| What is asked |
Write out the full listing exactly as given, minus the images.

── Supplied material ──

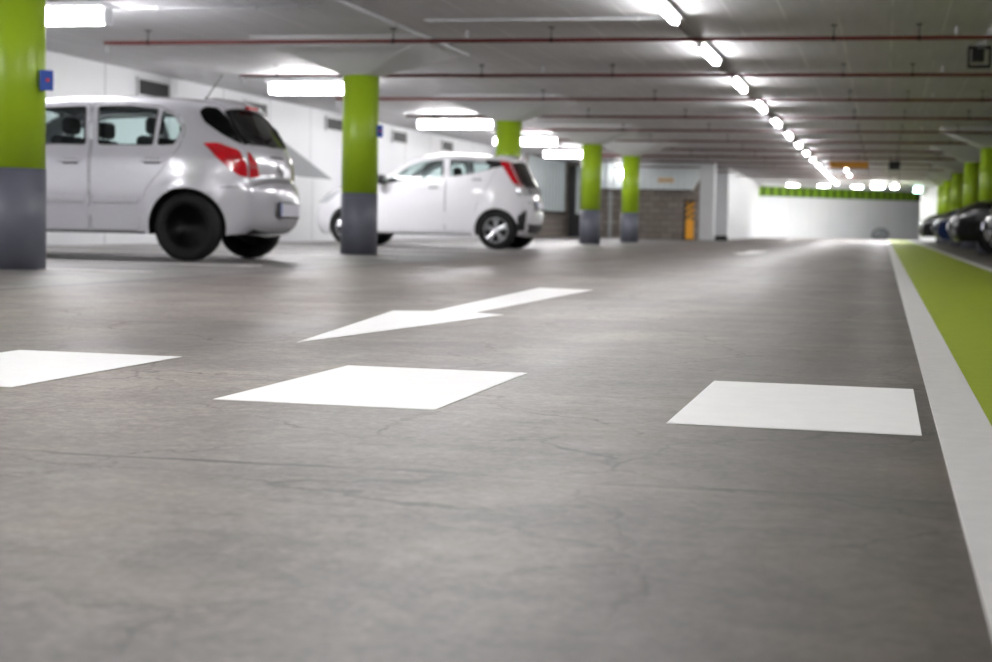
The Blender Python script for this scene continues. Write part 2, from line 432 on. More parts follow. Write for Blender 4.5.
def sq(label, x0, x1, y0, y1):
    o = obj('painted_rectangle', box(bmesh.new(), x0, x1, y0, y1, 0, .0012), M['mark'])
    return tag(o, label, 'floor marking', 'white wait-line rectangles across the lane')
sq('white painted rectangle on the lane nearest the green walkway', -.408, .085, 3.20, 4.14)
sq('white painted rectangle in the middle of the lane, just before the arrow tip', -1.392, -.897, 3.235, 4.14)
sq('white painted rectangle on the lane cut by left edge of the photo', -2.40, -1.898, 3.28, 4.19)
arrow = [(-1.80, 4.83), (-1.572, 6.74), (-1.722, 6.845), (-1.70, 9.66), (-2.05, 9.76), (-1.918, 6.855), (-2.078, 6.79)]
o = obj('painted_arrow', prism(bmesh.new(), arrow, 0, .0012), M['mark'])
tag(o, 'large white painted arrow on the lane pointing towards the camera', 'floor marking', 'lane arrows')
o = obj('painted_arrow', prism(bmesh.new(), [(x-.27, y+19.4) for x, y in arrow], 0, .0012), M['mark'])
tag(o, 'small far white painted arrow on the lane beyond the white car', 'floor marking', 'lane arrows')

BAYS = [(10.45, 'beside the nearest left column'), (12.5, 'in front of the silver car'), (16.3, 'between silver car and second left column'), (18.6, 'just beyond the second left column'),
        (21.7, 'in front of the white car'), (26.3, 'behind the white car'), (29.6, 'beyond the white car, before third left column')]
for y, lab in BAYS:
    o = obj('bay_line', box(bmesh.new(), XL+.1, -5.0, y-.11, y+.11, 0, .004), M['line'])
    tag(o, 'white painted parking bay line '+lab, 'floor marking', 'parking bay lines on the left')

# grey diagonal graphic on the left wall, seen behind the silver car
bm = bmesh.new()
P_ = [(24.6, 2.0), (25.4, 2.0), (29.2, 1.151), (24.6, 1.151)]
a = [bm.verts.new((XL+.001, y, z)) for y, z in P_]; b_ = [bm.verts.new((XL+.02, y, z)) for y, z in P_]
bm.faces.new(a); bm.faces.new(b_)
for i in range(4): bm.faces.new((a[i], a[(i+1) % 4], b_[(i+1) % 4], b_[i]))
bmesh.ops.recalc_face_normals(bm, faces=bm.faces[:])
o = obj('trim_2', bm, M['swoosh']); struct(o)

# ------------------------------------------------------------------ columns
def column_meshes():
    bm = bmesh.new(); lathe(bm, [(0, .214), (.71, .214)], 40, 'z'); base = bm
    bm = bmesh.new(); lathe(bm, [(.71, .21), (2.06, .21)], 40, 'z'); sh = bm
    bm = bmesh.new()
    R = []
    for z, a_, rd in ((2.06, .215, 1), (2.08, .26, .8), (2.40, .98, 0), (CZ, 1.0, 0)):
        ring = []
        for k in range(32):
            t = 2*PI*k/32; c, s = math.cos(t), math.sin(t); m_ = max(abs(c), abs(s))
            rr = a_*(rd+(1-rd)/m_)
            ring.append(bm.verts.new((rr*c, rr*s, z)))
        R.append(ring)
    for i in range(3):
        for k in range(32): bm.faces.new((R[i][k], R[i][(k+1) % 32], R[i+1][(k+1) % 32], R[i+1][k]))
    bm.faces.new(R[0][::-1]); bm.faces.new(R[-1])
    return base, sh, bm
ORD = ['nearest', 'second', 'third', 'fourth', 'fifth', 'sixth', 'seventh', 'eighth', 'ninth', 'tenth', 'eleventh', 'twelfth', 'thirteenth', 'fourteenth', 'fifteenth', 'sixteenth', 'seventeenth', 'eighteenth']
LC = [((-5.995, 10.4), 'round green and slate column cut by left edge of the photo'),
      ((-5.96, 18.05), 'round green and slate column between the silver car and the white car'),
      ((-6.03, 25.98), 'round green column rising behind roof of the white car'),
      ((-5.95, 33.3), 'round green and slate column just right of the white car'),
      ((-5.95, 38.7), 'round green and slate column farthest on the left, before the ribbed white duct')]
RC = [((2.01, 33.4), 'green column at right edge of the photo behind the large black car'),
      ((2.01, 40.2), 'green column on the right, second from the photo edge'),
      ((2.01, 47.5), 'green column on the right, third from the photo edge'),
      ((2.01, 54.3), 'green column on the right, fourth from the photo edge'),
      ((2.01, 59.5), 'green column on the right, farthest and nearest the white partition')]
col0 = None
for grp, lst in (('columns on the left', LC), ('columns on the right', RC)):
    for (x, y), lab in lst:
        if col0 is None:
            col0 = thing('concrete_column', lab, 'column', (x, y, 0), 0, grp)
            b1, b2, b3 = column_meshes()
            for nm, b_, mt in (('painted_base', b1, 'slate'), ('shaft', b2, 'green'), ('capital', b3, 'capital')):
                o = obj(nm, b_, M[mt], col0)
                for p in o.data.polygons: p.use_smooth = nm != 'capital' and len(p.vertices) == 4
        else: dup(col0, (x, y, 0), None, lab, grp)

# blue call points on two columns
def callpoint(x, y, z, ang, lab, s=1):
    t = thing('call_point', lab, 'sign', (x, y, z), ang, 'blue boxes on the columns')
    obj('box', box(bmesh.new(), -.045*s, .045*s, -.02, .05, 0, .14*s, .006), M['blue'], t)
    bm = bmesh.new(); tube(bm, (.01*s, -.019, .07*s), (.01*s, -.028, .07*s), .013*s, 16)
    obj('button', bm, M['redp'], t)
callpoint(-5.995+.262, 10.4-.03, 1.255, .42, 'small blue box with red dot on the nearest left column')
callpoint(-5.96+.225, 18.05, 1.36, .45, 'small blue box on the column between the two cars')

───

| Completed exercise |
The Blender Python script for this scene continues. Write part 2, from line 432 on. More parts follow. Write for Blender 4.5.
def sq(label, x0, x1, y0, y1):
    o = obj('painted_rectangle', box(bmesh.new(), x0, x1, y0, y1, 0, .0012), M['mark'])
    return tag(o, label, 'floor marking', 'white wait-line rectangles across the lane')
sq('white painted rectangle on the lane nearest the green walkway', -.408, .085, 3.20, 4.14)
sq('white painted rectangle in the middle of the lane, just before the arrow tip', -1.392, -.897, 3.235, 4.14)
sq('white painted rectangle on the lane cut by left edge of the photo', -2.40, -1.898, 3.28, 4.19)
arrow = [(-1.80, 4.83), (-1.572, 6.74), (-1.722, 6.845), (-1.70, 9.66), (-2.05, 9.76), (-1.918, 6.855), (-2.078, 6.79)]
o = obj('painted_arrow', prism(bmesh.new(), arrow, 0, .0012), M['mark'])
tag(o, 'large white painted arrow on the lane pointing towards the camera', 'floor marking', 'lane arrows')
o = obj('painted_arrow', prism(bmesh.new(), [(x-.27, y+19.4) for x, y in arrow], 0, .0012), M['mark'])
tag(o, 'small far white painted arrow on the lane beyond the white car', 'floor marking', 'lane arrows')

BAYS = [(10.45, 'beside the nearest left column'), (12.5, 'in front of the silver car'), (16.3, 'between silver car and second left column'), (18.6, 'just beyond the second left column'),
        (21.7, 'in front of the white car'), (26.3, 'behind the white car'), (29.6, 'beyond the white car, before third left column')]
for y, lab in BAYS:
    o = obj('bay_line', box(bmesh.new(), XL+.1, -5.0, y-.11, y+.11, 0, .004), M['line'])
    tag(o, 'white painted parking bay line '+lab, 'floor marking', 'parking bay lines on the left')

# grey diagonal graphic on the left wall, seen behind the silver car
bm = bmesh.new()
P_ = [(24.6, 2.0), (25.4, 2.0), (29.2, 1.151), (24.6, 1.151)]
a = [bm.verts.new((XL+.001, y, z)) for y, z in P_]; b_ = [bm.verts.new((XL+.02, y, z)) for y, z in P_]
bm.faces.new(a); bm.faces.new(b_)
for i in range(4): bm.faces.new((a[i], a[(i+1) % 4], b_[(i+1) % 4], b_[i]))
bmesh.ops.recalc_face_normals(bm, faces=bm.faces[:])
o = obj('trim_2', bm, M['swoosh']); struct(o)

# ------------------------------------------------------------------ columns
def column_meshes():
    bm = bmesh.new(); lathe(bm, [(0, .214), (.71, .214)], 40, 'z'); base = bm
    bm = bmesh.new(); lathe(bm, [(.71, .21), (2.06, .21)], 40, 'z'); sh = bm
    bm = bmesh.new()
    R = []
    for z, a_, rd in ((2.06, .215, 1), (2.08, .26, .8), (2.40, .98, 0), (CZ, 1.0, 0)):
        ring = []
        for k in range(32):
            t = 2*PI*k/32; c, s = math.cos(t), math.sin(t); m_ = max(abs(c), abs(s))
            rr = a_*(rd+(1-rd)/m_)
            ring.append(bm.verts.new((rr*c, rr*s, z)))
        R.append(ring)
    for i in range(3):
        for k in range(32): bm.faces.new((R[i][k], R[i][(k+1) % 32], R[i+1][(k+1) % 32], R[i+1][k]))
    bm.faces.new(R[0][::-1]); bm.faces.new(R[-1])
    return base, sh, bm
ORD = ['nearest', 'second', 'third', 'fourth', 'fifth', 'sixth', 'seventh', 'eighth', 'ninth', 'tenth', 'eleventh', 'twelfth', 'thirteenth', 'fourteenth', 'fifteenth', 'sixteenth', 'seventeenth', 'eighteenth']
LC = [((-5.995, 10.4), 'round green and slate column cut by left edge of the photo'),
      ((-5.96, 18.05), 'round green and slate column between the silver car and the white car'),
      ((-6.03, 25.98), 'round green column rising behind roof of the white car'),
      ((-5.95, 33.3), 'round green and slate column just right of the white car'),
      ((-5.95, 38.7), 'round green and slate column farthest on the left, before the ribbed white duct')]
RC = [((2.01, 33.4), 'green column at right edge of the photo behind the large black car'),
      ((2.01, 40.2), 'green column on the right, second from the photo edge'),
      ((2.01, 47.5), 'green column on the right, third from the photo edge'),
      ((2.01, 54.3), 'green column on the right, fourth from the photo edge'),
      ((2.01, 59.5), 'green column on the right, farthest and nearest the white partition')]
col0 = None
for grp, lst in (('columns on the left', LC), ('columns on the right', RC)):
    for (x, y), lab in lst:
        if col0 is None:
            col0 = thing('concrete_column', lab, 'column', (x, y, 0), 0, grp)
            b1, b2, b3 = column_meshes()
            for nm, b_, mt in (('painted_base', b1, 'slate'), ('shaft', b2, 'green'), ('capital', b3, 'capital')):
                o = obj(nm, b_, M[mt], col0)
                for p in o.data.polygons: p.use_smooth = nm != 'capital' and len(p.vertices) == 4
        else: dup(col0, (x, y, 0), None, lab, grp)

# blue call points on two columns
def callpoint(x, y, z, ang, lab, s=1):
    t = thing('call_point', lab, 'sign', (x, y, z), ang, 'blue boxes on the columns')
    obj('box', box(bmesh.new(), -.045*s, .045*s, -.02, .05, 0, .14*s, .006), M['blue'], t)
    bm = bmesh.new(); tube(bm, (.01*s, -.019, .07*s), (.01*s, -.028, .07*s), .013*s, 16)
    obj('button', bm, M['redp'], t)
callpoint(-5.995+.262, 10.4-.03, 1.255, .42, 'small blue box with red dot on the nearest left column')
callpoint(-5.96+.225, 18.05, 1.36, .45, 'small blue box on the column between the two cars')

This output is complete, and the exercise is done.